Tuesday, May 21, 2024

'Those Move Easiest Who Have Learn’d to Dance'

Alexander Pope’s 1716 imitation of Martial’s epigram X.23: 

“At length, my Friend (while Time, with still career,

Wafts on his gentle wing his eightieth year),

Sees his past days safe out of Fortune’s power,

Nor dreads approaching Fate’s uncertain hour;

Reviews his life, and in the strict survey,

Finds not one moment he could wish away,

Pleased with the series of each happy day.

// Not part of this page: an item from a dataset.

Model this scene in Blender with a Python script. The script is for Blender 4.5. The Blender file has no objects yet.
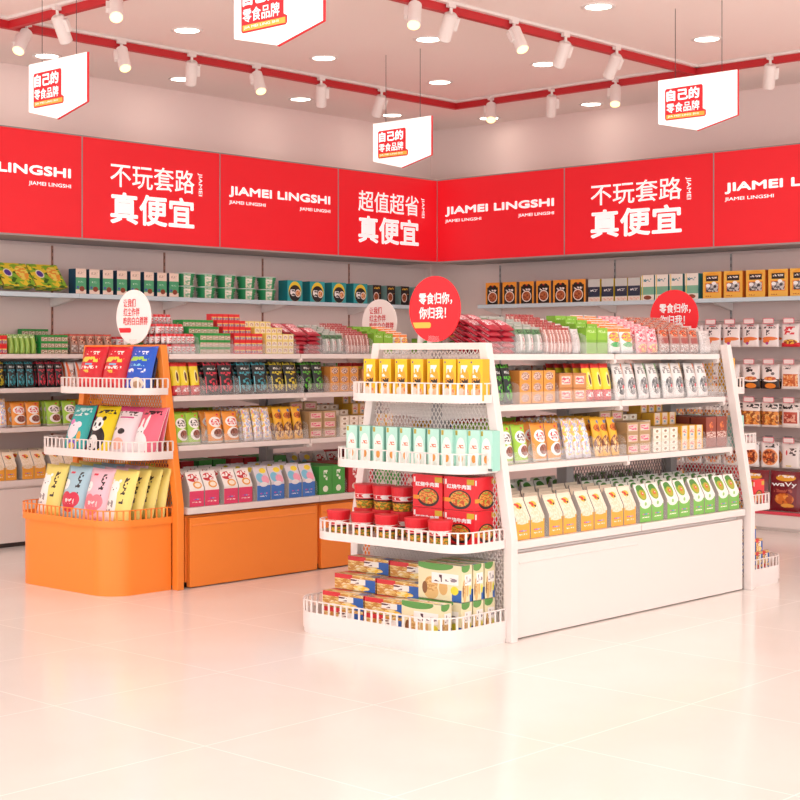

Such, such a man extends his life’s short space,

And from the goal again renews the race;

For he lives twice, who can at once employ

The present well, and e’en the past enjoy.”

 

Martial and Pope were fierce satirists, gifted at mockery, but this is not a satirical poem. We might even call it gracious. Pope was born on this date, May 21, in 1688. In an effort to “employ / The present well,” I have returned to Pope in recent years, reading his work seriously alongside Swift, whose prose and verse I have never stopped reading. Both exemplify what Pope writes in The Dunciad, Book II:

 

“True ease in writing comes from art, not chance,

As those move easiest who have learn’d to dance.”

1 comment:

Jack said...

Thanks, inspiring - or as you say, gracious.